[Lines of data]
#####

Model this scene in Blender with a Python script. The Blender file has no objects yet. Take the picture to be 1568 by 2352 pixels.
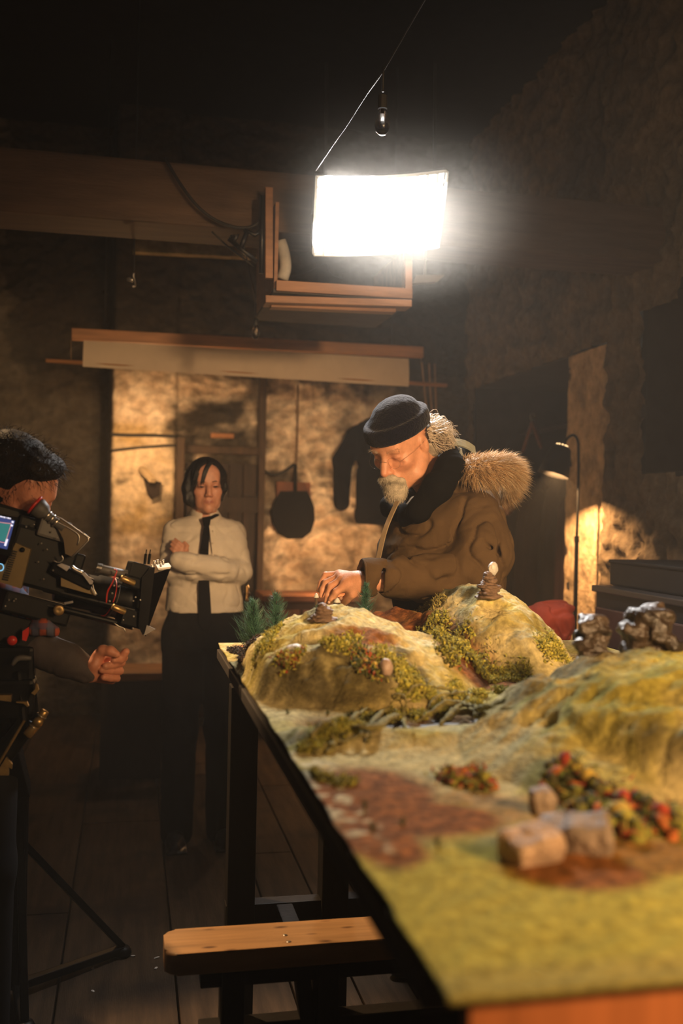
import bpy, bmesh, math, random
import numpy as np
from mathutils import Vector, Matrix

random.seed(7)
rng = np.random.default_rng(11)
SC = bpy.context.scene
COL = SC.collection
PI = math.pi

# ------------------------------------------------------------------ camera, world, lights, exposure
YAW, ROLL, FPX = math.radians(12.0), math.radians(1.15), 2287.0
CAM = np.array([0.0, 0.0, 1.42])
_f0 = np.array([math.sin(YAW), math.cos(YAW), 0.0])
_r0 = np.array([math.cos(YAW), -math.sin(YAW), 0.0])
_up = np.array([0.0, 0.0, 1.0])
_rc = math.cos(ROLL) * _r0 + math.sin(ROLL) * _up
_uc = -math.sin(ROLL) * _r0 + math.cos(ROLL) * _up
cd = bpy.data.cameras.new('camera')
cam = bpy.data.objects.new('camera', cd)
COL.objects.link(cam)
cd.sensor_fit = 'VERTICAL'
cd.sensor_height = 36.0
cd.lens = FPX / 2352.0 * 36.0
cd.clip_start = 0.05
m = Matrix.Identity(4)
for i in range(3):
    m[i][0], m[i][1], m[i][2], m[i][3] = _rc[i], _uc[i], -_f0[i], CAM[i]
cam.matrix_world = m
cd.dof.use_dof = True
cd.dof.focus_distance = 2.85
cd.dof.aperture_fstop = 2.2
SC.camera = cam

def _ray(u, v):
    return _f0 * FPX + _rc * (u - 784) + _uc * (1176 - v)
def atY(u, v, Y):
    d = _ray(u, v); return CAM + d * (Y / d[1])
def atX(u, v, X):
    d = _ray(u, v); return CAM + d * (X / d[0])
def atZ(u, v, Z):
    d = _ray(u, v); return CAM + d * ((Z - CAM[2]) / d[2])

SC.view_settings.view_transform = 'Standard'
SC.view_settings.look = 'None'
SC.view_settings.gamma = 1.0
SC.view_settings.exposure = 0.0
SC.view_settings.use_curve_mapping = False
cy = SC.cycles
cy.max_bounces = 6
cy.diffuse_bounces = 3
cy.glossy_bounces = 3
cy.transmission_bounces = 6
cy.transparent_max_bounces = 8
cy.volume_bounces = 0
cy.volume_step_rate = 2.0
cy.volume_max_steps = 64
cy.caustics_reflective = False
cy.caustics_refractive = False
cy.use_adaptive_sampling = True
cy.adaptive_threshold = 0.03
cy.use_denoising = True
cy.sample_clamp_indirect = 3.0

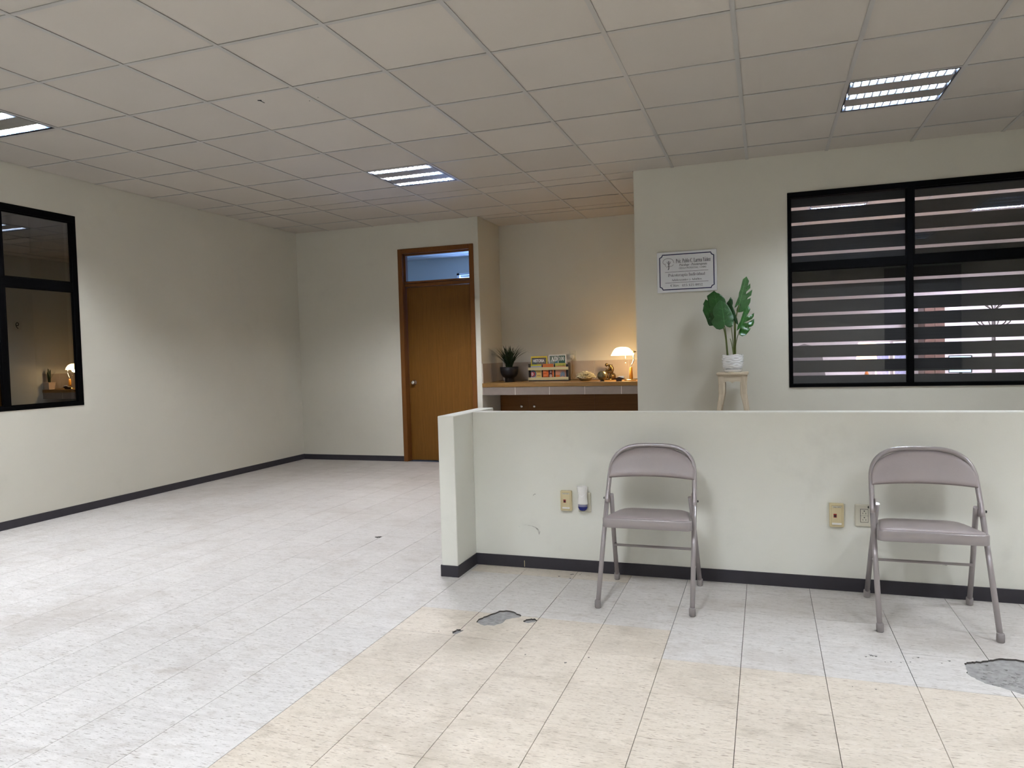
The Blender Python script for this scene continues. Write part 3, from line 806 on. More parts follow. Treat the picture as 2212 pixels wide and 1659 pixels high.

#####

● **What to do**
With the pictures left out, restate word for word every line of the data above, from the first down to the line that contains "from mathutils import Vector, Matrix".

● **Solved problem**
Model this scene in Blender with a Python script. The Blender file has no objects yet. Take the picture to be 1568 by 2352 pixels.
import bpy, bmesh, math, random
import numpy as np
from mathutils import Vector, Matrix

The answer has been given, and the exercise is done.